[Greenbuilding] [BULK] night insulation for windows savings
Lawrence Lile
LLile at projsolco.com
Thu Dec 20 12:04:45 EST 2007
I've made them two ways - paint a piece of R-max on the non-foil side,
or buy window curtain kits from Warm Window company
http://www.warmcompany.com/
R-max foil faced insulation paints up real nice, depending on what brand
you have it may look just like the wall. They really do disappear,
depending on how you treat the edges.
The window quilts are dramatically more expensive and time consuming,
and depending on your skill as a seamstress/seamster, may or may not
look any better. Mine didn't come out that great. They can potentially
look marvelous if you are good at that sort of thing.
I found two ways to do a good magnetic seal. The most obvious way is to
get 1" wide magnetic strips (don't buy the 1/2" ones from Warm company -
they fall off the wall. Get 1" wide ones from Michael's crafts or
online) and put them on the edges around the window, and on whatever you
are using as an insulator. I had to nail them at 12" intervals to get
them to stay up - far less than ideal!
A slick way of doing this works if you have sheetrock returns around
your windows. This is typical in newer, thick walled buildings but rare
in older buildings. A sheetrock return will usually have a metal edge
strip at the corner of the sheetrock around the edge of the window. You
can use a high power magnet to stick to this. Go back to Michael's
crafts and get a pack of four high strength magnet buttons. A minimum
of four, and ideally 8 or 10 can be buried inside a piece of foam for a
totally invisible, and tight, magnetic seal. I'll be putting up a
webpage soon to describe this process.
In other windows you can use a force fit method. I line the edges of
the foam with duct tape, paint it to match the wall, and force fit it
between the trim. This requires very accurate cutting for a good seal,
is less than ideal, eventually leaking more and more. I use this method
mostly on North windows that get sealed up and left that way all winter.
Leave a little tag of duct tape sticking out so you can pull it out.
Duct tape sounds crude, but if you do it neatly and paint it to match
the wall it isn't too bad.
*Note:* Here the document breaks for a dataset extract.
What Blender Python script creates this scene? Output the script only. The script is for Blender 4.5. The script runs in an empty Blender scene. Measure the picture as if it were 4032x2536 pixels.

If you need something nicer, warm window
quilts are the way to go IMHO.
An issue we need to think through is, none of these materials are very
fireproof. Warm company is coming out with a fire resistant quilt
material, but they've sold a lot that isn't. Foam panels are not fire
resistant, and state that you need sheetrock between them and a living
space. I have been ignoring this, but keeping any heat sources away
from the window.
Lawrence Lile, PE, LEED AP
Project Solutions Engineering
-----Original Message-----
From: greenbuilding-bounces at listserv.repp.org
[mailto:greenbuilding-bounces at listserv.repp.org] On Behalf Of Ross
MacLeod
Sent: Thursday, December 20, 2007 10:25 AM
To: greenbuilding at listserv.repp.org
Subject: [BULK] [Greenbuilding] night insulation for windows savings
Importance: Low
Does anyone have a favourate windows insulation product / solution (to
work
with existing and various size windows) that performs well and is
convenient, attractive and of reasonable cost?